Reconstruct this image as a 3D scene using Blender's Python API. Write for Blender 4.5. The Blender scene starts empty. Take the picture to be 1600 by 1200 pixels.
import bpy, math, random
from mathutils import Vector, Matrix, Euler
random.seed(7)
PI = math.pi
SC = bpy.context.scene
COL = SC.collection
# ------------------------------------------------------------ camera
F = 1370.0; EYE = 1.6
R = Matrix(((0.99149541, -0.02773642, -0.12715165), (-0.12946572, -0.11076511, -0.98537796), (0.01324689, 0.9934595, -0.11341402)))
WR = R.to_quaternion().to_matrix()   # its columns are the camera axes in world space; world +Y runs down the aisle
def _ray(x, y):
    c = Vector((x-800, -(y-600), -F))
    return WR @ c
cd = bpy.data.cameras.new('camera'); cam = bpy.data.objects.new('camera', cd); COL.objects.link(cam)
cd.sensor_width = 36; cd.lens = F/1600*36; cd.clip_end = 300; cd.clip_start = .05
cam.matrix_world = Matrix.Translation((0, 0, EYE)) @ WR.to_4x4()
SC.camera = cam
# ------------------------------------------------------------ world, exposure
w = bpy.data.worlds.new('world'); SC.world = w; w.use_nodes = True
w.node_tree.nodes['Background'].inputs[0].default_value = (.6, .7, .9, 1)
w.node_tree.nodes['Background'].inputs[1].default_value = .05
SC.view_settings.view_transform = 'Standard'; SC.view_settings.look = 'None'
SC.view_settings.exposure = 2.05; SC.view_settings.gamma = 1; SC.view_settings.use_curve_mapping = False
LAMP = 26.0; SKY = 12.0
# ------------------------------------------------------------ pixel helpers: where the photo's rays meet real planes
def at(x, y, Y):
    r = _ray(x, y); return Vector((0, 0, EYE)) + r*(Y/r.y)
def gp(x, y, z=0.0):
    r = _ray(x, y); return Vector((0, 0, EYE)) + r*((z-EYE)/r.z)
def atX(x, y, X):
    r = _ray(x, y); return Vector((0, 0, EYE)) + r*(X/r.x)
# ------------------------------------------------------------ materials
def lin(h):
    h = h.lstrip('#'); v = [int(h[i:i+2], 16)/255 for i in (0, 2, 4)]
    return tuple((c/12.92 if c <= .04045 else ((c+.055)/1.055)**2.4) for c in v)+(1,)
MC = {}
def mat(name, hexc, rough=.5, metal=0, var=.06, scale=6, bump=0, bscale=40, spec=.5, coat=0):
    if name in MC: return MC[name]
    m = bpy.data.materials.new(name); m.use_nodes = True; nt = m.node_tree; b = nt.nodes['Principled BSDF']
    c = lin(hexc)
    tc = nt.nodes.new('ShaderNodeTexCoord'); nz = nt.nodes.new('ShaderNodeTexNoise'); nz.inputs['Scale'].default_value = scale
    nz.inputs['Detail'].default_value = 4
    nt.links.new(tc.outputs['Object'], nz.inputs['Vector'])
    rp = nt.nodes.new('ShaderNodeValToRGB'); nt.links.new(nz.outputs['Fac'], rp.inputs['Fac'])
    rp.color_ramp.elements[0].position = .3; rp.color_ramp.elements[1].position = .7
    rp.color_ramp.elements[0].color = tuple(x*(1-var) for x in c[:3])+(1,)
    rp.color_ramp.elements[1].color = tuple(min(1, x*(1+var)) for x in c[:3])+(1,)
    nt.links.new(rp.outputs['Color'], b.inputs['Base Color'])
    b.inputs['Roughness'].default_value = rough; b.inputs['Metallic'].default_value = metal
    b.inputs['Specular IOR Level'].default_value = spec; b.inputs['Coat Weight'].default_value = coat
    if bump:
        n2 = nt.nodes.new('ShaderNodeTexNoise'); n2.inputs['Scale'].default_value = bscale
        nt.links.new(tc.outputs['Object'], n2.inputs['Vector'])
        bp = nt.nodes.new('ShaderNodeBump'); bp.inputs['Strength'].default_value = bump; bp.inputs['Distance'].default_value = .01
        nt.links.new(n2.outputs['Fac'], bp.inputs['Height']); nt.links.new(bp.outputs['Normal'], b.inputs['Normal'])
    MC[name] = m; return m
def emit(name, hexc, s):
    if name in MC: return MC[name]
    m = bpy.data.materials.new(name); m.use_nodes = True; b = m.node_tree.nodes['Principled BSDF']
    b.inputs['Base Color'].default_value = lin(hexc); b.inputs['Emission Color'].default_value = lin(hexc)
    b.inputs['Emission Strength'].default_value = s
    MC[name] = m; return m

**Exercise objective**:
Quote each line of the data above exactly as written.

**Exercise response**:
Reconstruct this image as a 3D scene using Blender's Python API. Write for Blender 4.5. The Blender scene starts empty. Take the picture to be 1600 by 1200 pixels.
import bpy, math, random
from mathutils import Vector, Matrix, Euler
random.seed(7)
PI = math.pi
SC = bpy.context.scene
COL = SC.collection
# ------------------------------------------------------------ camera
F = 1370.0; EYE = 1.6
R = Matrix(((0.99149541, -0.02773642, -0.12715165), (-0.12946572, -0.11076511, -0.98537796), (0.01324689, 0.9934595, -0.11341402)))
WR = R.to_quaternion().to_matrix()   # its columns are the camera axes in world space; world +Y runs down the aisle
def _ray(x, y):
    c = Vector((x-800, -(y-600), -F))
    return WR @ c
cd = bpy.data.cameras.new('camera'); cam = bpy.data.objects.new('camera', cd); COL.objects.link(cam)
cd.sensor_width = 36; cd.lens = F/1600*36; cd.clip_end = 300; cd.clip_start = .05
cam.matrix_world = Matrix.Translation((0, 0, EYE)) @ WR.to_4x4()
SC.camera = cam
# ------------------------------------------------------------ world, exposure
w = bpy.data.worlds.new('world'); SC.world = w; w.use_nodes = True
w.node_tree.nodes['Background'].inputs[0].default_value = (.6, .7, .9, 1)
w.node_tree.nodes['Background'].inputs[1].default_value = .05
SC.view_settings.view_transform = 'Standard'; SC.view_settings.look = 'None'
SC.view_settings.exposure = 2.05; SC.view_settings.gamma = 1; SC.view_settings.use_curve_mapping = False
LAMP = 26.0; SKY = 12.0
# ------------------------------------------------------------ pixel helpers: where the photo's rays meet real planes
def at(x, y, Y):
    r = _ray(x, y); return Vector((0, 0, EYE)) + r*(Y/r.y)
def gp(x, y, z=0.0):
    r = _ray(x, y); return Vector((0, 0, EYE)) + r*((z-EYE)/r.z)
def atX(x, y, X):
    r = _ray(x, y); return Vector((0, 0, EYE)) + r*(X/r.x)
# ------------------------------------------------------------ materials
def lin(h):
    h = h.lstrip('#'); v = [int(h[i:i+2], 16)/255 for i in (0, 2, 4)]
    return tuple((c/12.92 if c <= .04045 else ((c+.055)/1.055)**2.4) for c in v)+(1,)
MC = {}
def mat(name, hexc, rough=.5, metal=0, var=.06, scale=6, bump=0, bscale=40, spec=.5, coat=0):
    if name in MC: return MC[name]
    m = bpy.data.materials.new(name); m.use_nodes = True; nt = m.node_tree; b = nt.nodes['Principled BSDF']
    c = lin(hexc)
    tc = nt.nodes.new('ShaderNodeTexCoord'); nz = nt.nodes.new('ShaderNodeTexNoise'); nz.inputs['Scale'].default_value = scale
    nz.inputs['Detail'].default_value = 4
    nt.links.new(tc.outputs['Object'], nz.inputs['Vector'])
    rp = nt.nodes.new('ShaderNodeValToRGB'); nt.links.new(nz.outputs['Fac'], rp.inputs['Fac'])
    rp.color_ramp.elements[0].position = .3; rp.color_ramp.elements[1].position = .7
    rp.color_ramp.elements[0].color = tuple(x*(1-var) for x in c[:3])+(1,)
    rp.color_ramp.elements[1].color = tuple(min(1, x*(1+var)) for x in c[:3])+(1,)
    nt.links.new(rp.outputs['Color'], b.inputs['Base Color'])
    b.inputs['Roughness'].default_value = rough; b.inputs['Metallic'].default_value = metal
    b.inputs['Specular IOR Level'].default_value = spec; b.inputs['Coat Weight'].default_value = coat
    if bump:
        n2 = nt.nodes.new('ShaderNodeTexNoise'); n2.inputs['Scale'].default_value = bscale
        nt.links.new(tc.outputs['Object'], n2.inputs['Vector'])
        bp = nt.nodes.new('ShaderNodeBump'); bp.inputs['Strength'].default_value = bump; bp.inputs['Distance'].default_value = .01
        nt.links.new(n2.outputs['Fac'], bp.inputs['Height']); nt.links.new(bp.outputs['Normal'], b.inputs['Normal'])
    MC[name] = m; return m
def emit(name, hexc, s):
    if name in MC: return MC[name]
    m = bpy.data.materials.new(name); m.use_nodes = True; b = m.node_tree.nodes['Principled BSDF']
    b.inputs['Base Color'].default_value = lin(hexc); b.inputs['Emission Color'].default_value = lin(hexc)
    b.inputs['Emission Strength'].default_value = s
    MC[name] = m; return m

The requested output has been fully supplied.